I agree with Attorney Doland:

Publicly-help companies are obligated to report material matters, not every matter.

This information does not constitute legal advice and does not establish an attorney-client relationship.


SEC Reporting Companies, which would include all stocks trading on the NASDAQ and NYSE and OTC Bulletin Board (OTCBB) are required to detail pending material litigation and government inquiries in their annual 10-K filings and to provide updates on material developments in their quarterly 10-Q filings.

Depending on the event, it may also be prudent for public companies to issue an 8-K to provide real time "current information" regarding pending litigation even though there is no specific requirement to do so.

Non Reporting Companies, such as those trading on the OTCMarkets Pink Sheets are not obligated to file the 10-Q, 10-K or 8-K, but OTCMarkets requires the disclosure of material litigation in a Company's Information and Disclosure Statement, which must be filed on an annual basis.
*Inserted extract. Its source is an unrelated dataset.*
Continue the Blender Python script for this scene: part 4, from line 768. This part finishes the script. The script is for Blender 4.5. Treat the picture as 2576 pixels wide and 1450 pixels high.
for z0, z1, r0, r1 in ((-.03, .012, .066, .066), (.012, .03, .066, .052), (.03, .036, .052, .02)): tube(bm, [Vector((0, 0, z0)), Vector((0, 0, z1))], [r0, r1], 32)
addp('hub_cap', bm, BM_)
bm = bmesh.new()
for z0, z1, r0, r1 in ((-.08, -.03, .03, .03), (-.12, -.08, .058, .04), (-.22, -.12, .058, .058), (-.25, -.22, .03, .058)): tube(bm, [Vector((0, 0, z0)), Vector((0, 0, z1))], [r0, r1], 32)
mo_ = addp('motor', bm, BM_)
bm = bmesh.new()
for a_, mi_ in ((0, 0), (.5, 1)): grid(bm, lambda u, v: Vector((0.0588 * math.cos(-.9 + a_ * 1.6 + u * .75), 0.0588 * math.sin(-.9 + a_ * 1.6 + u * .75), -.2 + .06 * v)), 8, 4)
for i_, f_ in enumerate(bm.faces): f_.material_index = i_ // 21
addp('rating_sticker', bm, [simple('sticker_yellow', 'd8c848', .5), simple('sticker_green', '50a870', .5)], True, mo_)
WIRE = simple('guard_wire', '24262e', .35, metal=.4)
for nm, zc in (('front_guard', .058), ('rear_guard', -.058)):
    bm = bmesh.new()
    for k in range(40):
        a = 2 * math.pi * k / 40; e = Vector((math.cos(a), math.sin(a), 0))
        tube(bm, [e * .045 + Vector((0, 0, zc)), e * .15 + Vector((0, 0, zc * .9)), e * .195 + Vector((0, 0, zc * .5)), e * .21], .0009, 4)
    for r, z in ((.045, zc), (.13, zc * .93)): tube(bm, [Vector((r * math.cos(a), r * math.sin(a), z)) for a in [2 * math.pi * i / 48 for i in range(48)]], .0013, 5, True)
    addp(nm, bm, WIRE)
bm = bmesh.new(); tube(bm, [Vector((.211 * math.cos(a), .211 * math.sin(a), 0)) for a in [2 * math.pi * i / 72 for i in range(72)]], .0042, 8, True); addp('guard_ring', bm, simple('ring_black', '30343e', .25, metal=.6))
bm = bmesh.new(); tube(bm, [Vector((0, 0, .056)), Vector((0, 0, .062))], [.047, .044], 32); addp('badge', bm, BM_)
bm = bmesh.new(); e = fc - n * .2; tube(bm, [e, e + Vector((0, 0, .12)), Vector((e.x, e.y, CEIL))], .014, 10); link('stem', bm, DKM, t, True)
As a practical matter, public companies which fail to report material litigation can incur SEC penalties, but often they will amend their filings to include the missing information after receiving a letter. There is no penalty for non-reporting of litigation that is ordinary, routine or incidental to the business.

Michael Charles Doland

Michael Charles Doland


What a great comprehensive answer. I learn from my colleagues on Avvo.